In its current form, the Bill only requires the Cabinet Secretary for Treasury to write to the Fund’s board, indicating the amount it needs to withdraw and a justification for a withdrawal. The Fund’s board is then required to write to the Central Bank of Kenya (CBK) requesting for the transfer of the money from the different components of the SWF into the Consolidated Fund. The government will operate a Holding Account at CBK that will hold all proceeds of the Fund. 

The Finance and Planning Committee however wants to limit Treasury's control and has recommended that the COB and the National Assembly be consulted whenever the government is making withdrawals from the Fund.

It also noted that withdrawals from such a Fund without approval from the Controller of Budget could be unconstitutional.  The Constitution requires that money can only be withdrawn from public funds only after an explicit sign off by the COB.

“The Committee observed that the Bill does not provide for approval of the Controller of Budget for any withdrawals from the Fund. This may contravene Article 228(4) of the Constitution,” said the Committee in its report on the SWF Bill 2026, recommending the amendment of clauses that prescribe how withdrawals from the Fund will be done. The Bill was published on May 19 and read for the first time in Parliament on May 26, after which it was committed to the Committee. 

In the report, the MPs also proposed a requirement that the Fund’s board be mandated to submit quarterly finance and investment performance statements to COB at the close of each quarter.

“The Office of the Controller of Budget should also be furnished with the report prepared by the Board in reference to monies standing to the credit of the Fund at least three months before a general election. Further, this report should be submitted to the National Assembly at least three months before the general election,” reads the report by the Committee. 

The Committee also noted that Parliament should approve all investment policies of the Fund after approval by the Cabinet.

The Bill provides a road map for investing and multiplying earnings from oil and mining as well as sale of public assets. Kenya expects to start oil production in Lokichar, Turkana County by the end of this year and begin its exports by 2027. 

 The country is also betting on resurgence of the mining sector, which though tipped to have immense potential, has always posted a lucklustre performance. The mining sector has in recent years posted a drop in earnings following the exhaustion of the titanium mines in Kwale, which for about a decade accounted for more than two thirds of the sector’s earnings.

According to the Bill, the Fund will receive the government's share of profit derived from upstream petroleum operations, royalties and bonuses from petroleum and mining activities as well as “monies from other sources as may be determined by the Cabinet Secretary and approved by the Cabinet”. 

The latter could include proceeds from the sale of state owned entities, part of which, the government has in recent past said would be deposited into the Sovereign Wealth Fund. This is a departure from earlier proposals where the Fund was to exclusively get money earned from the extractive sectors. 

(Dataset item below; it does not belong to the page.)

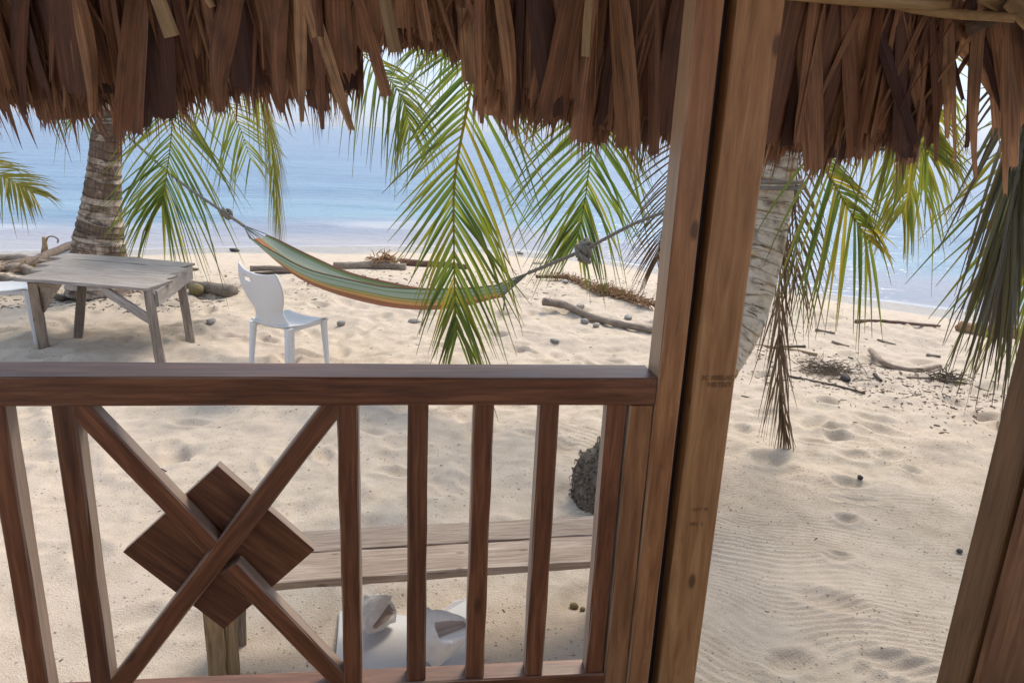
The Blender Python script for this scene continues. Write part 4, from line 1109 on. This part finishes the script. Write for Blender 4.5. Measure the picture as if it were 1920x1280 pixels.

The Bill creates three components within the Fund - stabilisation, infrastructure and future generations components. The stabilisation component will use returns from investments to cushion the economy from unforeseen shocks while the strategic infrastructure investment component will provide funding for infrastructure projects, also from the returns on investment. 

The most critical arm will be the future generations component, which is aimed at building a savings base for future generations. The Bill prescribes where the different components will invest money, largely high quality foreign assets and denominated in major currencies such as the US dollar.